Ceza Genel Kurulu'nun 11.3.1991 gün 25/67 sayılı kararında da, şikayetçinin izni olmadan ve yasal olmayan bir amaçla konutun eklentisi olan apartman sahanlığına girilmekle, şikayetçinin huzur ve güvenliğinin bozulduğu, konut dokunulmazlığını bozmak suçunun oluştuğu belirtilmiştir.

Bir çatı altında bulunan bölümler, konutun eklentilerindendir (CGK.nun 12.3.1973 gün, 28/215 sayılı kararı).

"Sanığın, etrafı çitle çevrili avluya girip müştekinin ahırı önünde kavga ettiği, girilen avlunun şikayetçinin konutunun eklentisi olduğu "21.4.1986 gün, 541/236 sayılı Ceza Genel Kurulu Kararında açıklığa kavuşturulmuştur.

Kapıları kilitli olmayan avlu içinden otonun alınması, müştemilattan yapılan hırsızlık olarak kabul edilmiştir. (CGK.nun 6.2.1989 gün, 556/38 sayılı kararı).

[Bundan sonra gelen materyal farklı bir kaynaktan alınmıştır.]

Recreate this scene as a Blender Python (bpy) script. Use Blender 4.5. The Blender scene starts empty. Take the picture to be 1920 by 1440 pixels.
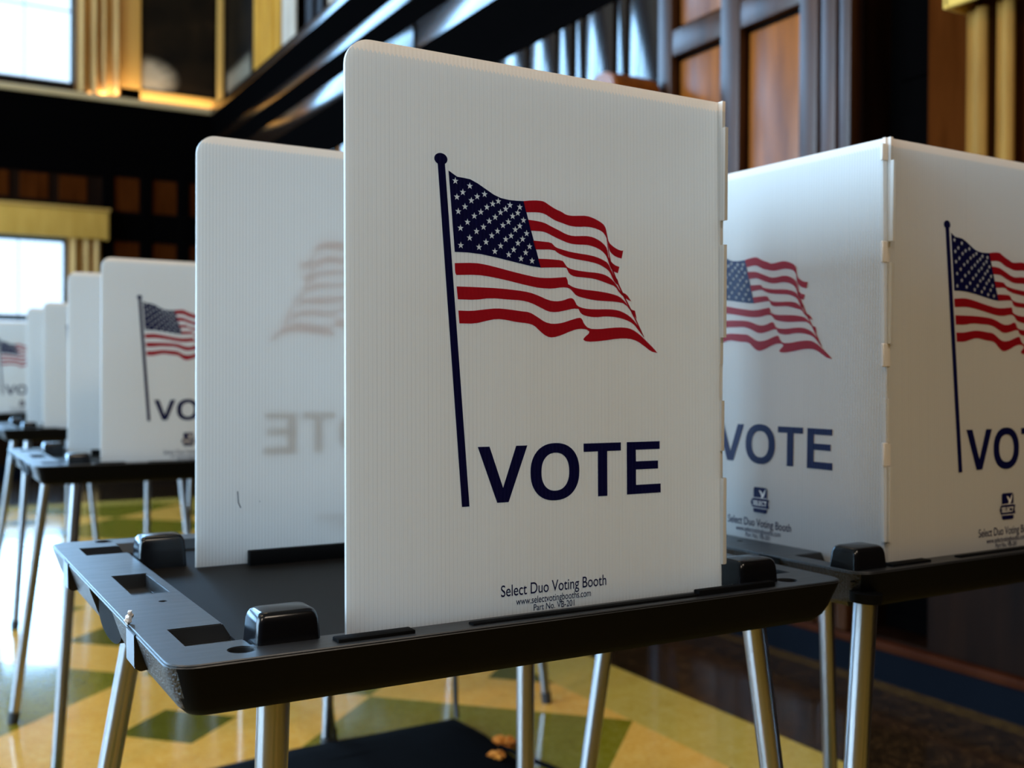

Maddi olayda, sanıkların; müdahilin ergin olmayan kızını 15.10.1988 tarihinde alıkoymak suçundan cezalandırılmalarına karar verilmiştir. Bu nedenle tarafların arasında husumet bulunmaktadır. Sanıklar, olay gecesi saat 01.00 sıralarında, şikayetçiye ait altı ahır olan iki katlı evin önüne gelmişler, 17 basamaklı olan merdivenden giriş kapısının önünde bulunan 110 cm. genişliğindeki sahanlığa çıkmışlar, burada bir süre kaldıktan sonra sahanlığa bakan pençere ve kapıya vurmuşlar, kapı açılmayınca geri dönmüşlerdir. Sanıkların meşru olmayan amaçla merdiven sahanlığına girmeleri ile şikayetçinin huzur ve güveni bozulmuş, şahsi hürriyetine saldırıda bulunulmuştur. Bu itibarla, sanıkların girdikleri yerin; dış alemden ayrılmadığı, mahalle yoluna ve çevredeki konutlara ulaşabilmek için kullanılabilecek şekilde etrafa açık bir mahal olup suçun oluşmadığı ileri sürülemez. İtirazın reddine karar verilmelidir.

Sonuç: Açıklanan nedenlerle, Yargıtay C. Başsavcılığı itirazının reddine, 6.5.1991 günü oyçokluğuyla karar verildi.

Çoğunluk görüşüne katılmayan iki Üye, haklı nedenlere dayanan itirazın kabulü gerektiği yönünde oy kullanmışlardır.